David Currie, em seu livro Born Fundamentalist, Born Again Catholic, descreve um experimento que conduziu para obter a média de horas realmente gastas com a leitura da Biblia nas diferentes ¡grejas. Ele escolheu duas igrejas Protestantes - uma evangélica, a outra fundamentalista -, ambas com uma média altíssima de comparecimento aos domingos. Ele encontrou que a igreja evangélica, no subúrbio noroeste de Chicago, gastava menos de seis por cento de seu culto dominical com as Escrituras, enquanto a igreja fundamentalista, no noroeste de Indiana, gastava dois por cento de suas manhãs com as Escrituras. Em contraste, ele descobriu que os Católicos gastavam em média mais de vinte e seis por cento de seu tempo na Missa com as Escrituras. Isso deve nos dizer algo.

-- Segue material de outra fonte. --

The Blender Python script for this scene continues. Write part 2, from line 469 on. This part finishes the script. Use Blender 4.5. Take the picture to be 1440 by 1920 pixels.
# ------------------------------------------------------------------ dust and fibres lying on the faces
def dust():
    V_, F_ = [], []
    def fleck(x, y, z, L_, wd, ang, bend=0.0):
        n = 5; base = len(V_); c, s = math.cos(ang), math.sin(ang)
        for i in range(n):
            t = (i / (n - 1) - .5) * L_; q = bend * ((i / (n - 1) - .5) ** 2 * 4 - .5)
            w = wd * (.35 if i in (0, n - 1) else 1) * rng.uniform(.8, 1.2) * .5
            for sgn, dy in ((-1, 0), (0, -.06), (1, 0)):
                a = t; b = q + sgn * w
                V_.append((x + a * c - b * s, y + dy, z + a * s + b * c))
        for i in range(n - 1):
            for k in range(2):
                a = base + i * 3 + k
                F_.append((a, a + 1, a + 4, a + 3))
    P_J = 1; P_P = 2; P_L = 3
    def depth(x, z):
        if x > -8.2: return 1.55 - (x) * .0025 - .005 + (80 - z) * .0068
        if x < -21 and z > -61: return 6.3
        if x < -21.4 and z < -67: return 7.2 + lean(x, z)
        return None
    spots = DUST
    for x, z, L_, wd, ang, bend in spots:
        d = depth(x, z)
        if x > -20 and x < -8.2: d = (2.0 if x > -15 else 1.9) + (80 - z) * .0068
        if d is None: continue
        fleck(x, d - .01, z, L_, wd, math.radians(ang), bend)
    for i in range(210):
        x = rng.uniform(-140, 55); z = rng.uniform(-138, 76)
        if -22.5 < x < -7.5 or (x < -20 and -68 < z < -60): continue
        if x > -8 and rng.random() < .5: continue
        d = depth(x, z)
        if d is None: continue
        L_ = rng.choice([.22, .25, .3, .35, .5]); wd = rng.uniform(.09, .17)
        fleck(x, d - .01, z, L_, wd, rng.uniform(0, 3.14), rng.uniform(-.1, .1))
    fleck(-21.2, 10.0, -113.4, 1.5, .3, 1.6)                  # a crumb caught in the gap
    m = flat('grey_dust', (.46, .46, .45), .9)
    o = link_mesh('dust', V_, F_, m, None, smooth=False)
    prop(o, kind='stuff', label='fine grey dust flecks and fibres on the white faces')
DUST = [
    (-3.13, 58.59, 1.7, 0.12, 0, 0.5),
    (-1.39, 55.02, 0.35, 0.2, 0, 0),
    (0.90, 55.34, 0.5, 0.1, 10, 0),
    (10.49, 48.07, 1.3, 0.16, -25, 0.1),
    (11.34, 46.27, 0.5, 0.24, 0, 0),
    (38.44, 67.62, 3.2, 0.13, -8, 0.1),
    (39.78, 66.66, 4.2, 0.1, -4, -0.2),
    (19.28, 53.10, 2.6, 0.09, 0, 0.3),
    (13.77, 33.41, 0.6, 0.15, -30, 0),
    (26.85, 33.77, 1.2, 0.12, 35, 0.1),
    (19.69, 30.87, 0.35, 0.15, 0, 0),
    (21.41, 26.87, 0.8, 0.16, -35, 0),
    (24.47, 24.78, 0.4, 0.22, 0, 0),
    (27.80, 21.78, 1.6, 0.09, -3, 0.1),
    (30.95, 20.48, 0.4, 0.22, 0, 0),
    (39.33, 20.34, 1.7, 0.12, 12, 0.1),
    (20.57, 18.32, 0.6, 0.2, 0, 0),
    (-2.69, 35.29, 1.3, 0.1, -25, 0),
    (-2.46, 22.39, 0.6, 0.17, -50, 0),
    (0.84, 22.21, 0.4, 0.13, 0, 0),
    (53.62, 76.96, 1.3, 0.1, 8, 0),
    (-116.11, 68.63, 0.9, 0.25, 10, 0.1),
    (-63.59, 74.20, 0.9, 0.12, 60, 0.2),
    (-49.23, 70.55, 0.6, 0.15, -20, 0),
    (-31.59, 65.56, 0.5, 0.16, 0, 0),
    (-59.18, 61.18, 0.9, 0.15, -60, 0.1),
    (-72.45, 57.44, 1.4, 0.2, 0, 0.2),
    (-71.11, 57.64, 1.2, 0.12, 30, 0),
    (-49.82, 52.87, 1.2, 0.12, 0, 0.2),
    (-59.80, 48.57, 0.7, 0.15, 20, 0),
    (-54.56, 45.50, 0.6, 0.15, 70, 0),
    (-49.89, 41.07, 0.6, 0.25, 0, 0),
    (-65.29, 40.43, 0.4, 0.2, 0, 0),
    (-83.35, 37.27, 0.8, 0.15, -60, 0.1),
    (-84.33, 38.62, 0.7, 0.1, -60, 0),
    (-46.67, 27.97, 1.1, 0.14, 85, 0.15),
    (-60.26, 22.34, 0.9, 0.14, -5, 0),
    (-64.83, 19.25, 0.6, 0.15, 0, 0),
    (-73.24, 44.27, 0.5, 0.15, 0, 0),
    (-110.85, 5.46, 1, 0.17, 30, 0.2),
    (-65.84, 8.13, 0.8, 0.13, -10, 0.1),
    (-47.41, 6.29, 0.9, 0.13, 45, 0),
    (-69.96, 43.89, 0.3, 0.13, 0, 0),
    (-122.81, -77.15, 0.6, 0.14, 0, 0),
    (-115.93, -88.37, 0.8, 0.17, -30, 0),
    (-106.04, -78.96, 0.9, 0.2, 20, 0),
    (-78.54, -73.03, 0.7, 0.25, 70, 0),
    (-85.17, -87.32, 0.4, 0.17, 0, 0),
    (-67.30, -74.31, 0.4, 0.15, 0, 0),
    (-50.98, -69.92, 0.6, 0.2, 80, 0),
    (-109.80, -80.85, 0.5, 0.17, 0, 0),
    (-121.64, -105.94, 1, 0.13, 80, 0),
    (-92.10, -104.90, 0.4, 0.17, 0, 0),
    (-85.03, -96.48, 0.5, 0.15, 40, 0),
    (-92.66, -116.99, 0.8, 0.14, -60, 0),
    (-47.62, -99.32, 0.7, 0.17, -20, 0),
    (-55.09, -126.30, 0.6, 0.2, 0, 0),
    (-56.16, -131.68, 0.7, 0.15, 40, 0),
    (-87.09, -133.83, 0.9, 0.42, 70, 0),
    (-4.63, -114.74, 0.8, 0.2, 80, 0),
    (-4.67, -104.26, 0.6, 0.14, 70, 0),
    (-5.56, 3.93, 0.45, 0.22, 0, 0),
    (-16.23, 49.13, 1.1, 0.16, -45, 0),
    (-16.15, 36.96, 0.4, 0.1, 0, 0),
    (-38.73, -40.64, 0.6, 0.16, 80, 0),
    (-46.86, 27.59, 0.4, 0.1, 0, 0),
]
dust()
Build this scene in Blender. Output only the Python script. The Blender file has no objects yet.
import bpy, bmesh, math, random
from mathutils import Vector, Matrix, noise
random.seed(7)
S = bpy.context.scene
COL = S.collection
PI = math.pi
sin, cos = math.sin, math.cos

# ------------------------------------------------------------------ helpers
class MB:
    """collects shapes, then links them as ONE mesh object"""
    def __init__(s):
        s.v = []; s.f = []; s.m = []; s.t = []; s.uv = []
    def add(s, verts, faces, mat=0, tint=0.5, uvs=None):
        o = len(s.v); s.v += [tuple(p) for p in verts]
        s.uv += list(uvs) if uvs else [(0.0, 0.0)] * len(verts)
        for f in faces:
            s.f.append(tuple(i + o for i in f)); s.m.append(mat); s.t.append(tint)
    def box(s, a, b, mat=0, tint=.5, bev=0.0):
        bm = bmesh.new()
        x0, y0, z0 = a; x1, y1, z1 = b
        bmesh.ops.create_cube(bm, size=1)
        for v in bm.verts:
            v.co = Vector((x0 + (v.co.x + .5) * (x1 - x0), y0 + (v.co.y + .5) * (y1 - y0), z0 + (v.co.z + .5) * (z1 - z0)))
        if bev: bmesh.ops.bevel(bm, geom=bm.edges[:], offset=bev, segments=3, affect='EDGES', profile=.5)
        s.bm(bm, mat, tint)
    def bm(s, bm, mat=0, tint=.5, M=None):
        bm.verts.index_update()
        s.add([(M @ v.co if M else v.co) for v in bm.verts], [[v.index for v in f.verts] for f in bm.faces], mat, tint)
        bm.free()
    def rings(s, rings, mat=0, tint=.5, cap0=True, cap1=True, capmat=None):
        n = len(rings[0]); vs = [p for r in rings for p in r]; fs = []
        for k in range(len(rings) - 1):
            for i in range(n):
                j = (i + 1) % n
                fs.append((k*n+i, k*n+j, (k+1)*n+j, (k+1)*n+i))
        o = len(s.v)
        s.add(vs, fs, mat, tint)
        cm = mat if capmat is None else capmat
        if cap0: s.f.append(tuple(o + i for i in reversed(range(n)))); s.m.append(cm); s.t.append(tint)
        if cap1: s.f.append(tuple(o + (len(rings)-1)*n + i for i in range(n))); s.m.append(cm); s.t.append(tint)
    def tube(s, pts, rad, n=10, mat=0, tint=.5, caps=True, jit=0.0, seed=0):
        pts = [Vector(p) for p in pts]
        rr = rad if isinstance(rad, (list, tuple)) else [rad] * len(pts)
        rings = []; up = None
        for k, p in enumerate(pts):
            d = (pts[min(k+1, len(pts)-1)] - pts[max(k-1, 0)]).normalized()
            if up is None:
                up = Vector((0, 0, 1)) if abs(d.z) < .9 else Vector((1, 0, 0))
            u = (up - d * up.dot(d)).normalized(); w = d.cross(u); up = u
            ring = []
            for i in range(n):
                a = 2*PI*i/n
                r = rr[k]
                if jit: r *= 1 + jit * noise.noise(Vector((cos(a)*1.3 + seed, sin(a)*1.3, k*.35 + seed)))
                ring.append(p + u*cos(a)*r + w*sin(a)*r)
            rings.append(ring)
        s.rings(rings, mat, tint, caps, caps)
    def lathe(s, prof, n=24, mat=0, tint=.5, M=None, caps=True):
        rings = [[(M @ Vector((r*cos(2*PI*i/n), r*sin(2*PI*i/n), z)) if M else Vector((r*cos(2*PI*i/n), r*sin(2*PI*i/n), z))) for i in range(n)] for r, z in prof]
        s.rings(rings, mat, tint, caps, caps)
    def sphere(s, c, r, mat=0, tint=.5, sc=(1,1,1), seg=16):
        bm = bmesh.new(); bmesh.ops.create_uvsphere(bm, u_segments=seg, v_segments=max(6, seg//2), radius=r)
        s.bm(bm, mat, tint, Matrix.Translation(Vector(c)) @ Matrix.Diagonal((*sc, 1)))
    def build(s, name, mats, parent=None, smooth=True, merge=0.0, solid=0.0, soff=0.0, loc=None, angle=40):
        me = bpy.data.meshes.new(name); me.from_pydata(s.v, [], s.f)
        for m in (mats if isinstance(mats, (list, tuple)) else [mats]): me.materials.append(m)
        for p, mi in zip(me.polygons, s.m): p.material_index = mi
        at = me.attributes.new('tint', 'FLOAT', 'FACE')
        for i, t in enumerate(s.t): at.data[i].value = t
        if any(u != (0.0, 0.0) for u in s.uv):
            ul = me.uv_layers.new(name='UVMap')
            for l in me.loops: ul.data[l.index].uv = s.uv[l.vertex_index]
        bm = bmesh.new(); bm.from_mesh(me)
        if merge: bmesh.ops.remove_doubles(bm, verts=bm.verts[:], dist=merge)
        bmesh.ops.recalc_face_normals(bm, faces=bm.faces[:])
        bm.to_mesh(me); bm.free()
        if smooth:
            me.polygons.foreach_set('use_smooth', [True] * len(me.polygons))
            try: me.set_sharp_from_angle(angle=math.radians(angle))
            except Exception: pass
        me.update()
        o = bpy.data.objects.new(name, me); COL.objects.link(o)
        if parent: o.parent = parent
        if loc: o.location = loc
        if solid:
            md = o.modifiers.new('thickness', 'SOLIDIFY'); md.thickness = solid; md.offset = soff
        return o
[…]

2. O Sola Scriptura é logicamente inconsistente.
i. Primeiro ele é autocontraditório porque diz que devemos crer somente nas Escrituras, mas as próprias Escrituras nunca dizem isso! Se acreditarmos apenas no que as Escrituras nos ensinam, não acreditaremos no sola scriptura, pois as Escrituras não ensinam o sola scriptura.
ii. Segundo ele supõe que os ensinamentos “essenciais” das Escrituras são suficientemente claros para serem entendidos por qualquer pessoa; contudo, ele mesmo não é suficientemente claro a ponto de ser considerado por todos um ensinamento bíblico. O sola scriptura representa uma posição minoritária entre os cristãos que creem na Bíblia; além de ser, na história, relativamente uma novidade, sem sequer ter sido considerado explicitamente por ninguém antes de John Wycliffe, no século catorze.
iii. Em terceiro, ele afirma a Bíblia como a autoridade suprema, porém a subordina à interpretação - ou às tradições de interpretação extrabíblica deste ou daquele indivíduo (ou grupos de indivíduos) a respeito do que diz a Bíblia. Isso significa, em termos práticos, que o sola scriptura leva ao subjetivismo hermenêutico. A afirmação de que “as Escrituras se interpretam a si mesmas” é egocêntrica e sofística neste ponto, pois interpretações conflituosas e até mesmo contraditórias são sustentadas pelos defensores desta visão. A falta de acordo entre os próprios protestantes é o selo de confirmação deste artigo.